Ways to reduce stress:

  1. Book an appointment with a social worker to discuss the source of your stress and work on developing/formulating tools which can help you to minimize/better manage your stress.
  2. If you feel alone, visit your local Military Family Resource Centre (MFRC) for support. This will allow you to connect with other spouses/partners and make friends with people who are in the same or a very similar situation as you are in. Further, the staff at your local MFRC can help to connect you with programs which may benefit you.
  3. Find a hobby that you enjoy and if possible, make a small business out of it.  For example, if you are a talented/knowledgeable gardener why not advertise  your talents and try to create a small gardening business?  This helps to develop a sense of purpose and reinforces the importance of your contributions in the community, while making money on your terms!
  4. If you have a religious/spiritual affiliation reach out to your church, temple, synagogue, etc if possible.
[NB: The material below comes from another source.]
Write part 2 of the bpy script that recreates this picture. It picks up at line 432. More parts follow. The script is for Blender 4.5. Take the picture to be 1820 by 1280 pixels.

Not all bases or areas where you are posted to will have a place of worship that is related to your faith, however, you can still pray by yourself or reach out and find others of your faith to worship with.  Prayer is also known to a stress/anxiety reducer due to its repetitive nature.
  5. Be sure to exercise and do things that will help to relieve stress – swimming, gardening, dancing, yoga, meditation etc. It is well known that endorphins are helpful in combating the effects of stress.
  6. Aim to have a positive outlook every day. Be grateful!
  7. Challenge yourself with new activities. For example: try your hand at pottery making or gather some friends together and make an independent film.
  8. If you are experiencing financial issues, contact your bank or the local SISIP Financial advisor and seek out their support for your unique/personal circumstances.
  9. Monitor your diet. Eating healthy will keep you happy and energetic and will allow you to spend time on the important things in life.
  10. If you notice that your energy level has dropped or you are feeling depressed, be sure to see your physician right away to ensure your good health. You can also engage in social activities within your community or at your local MFRC.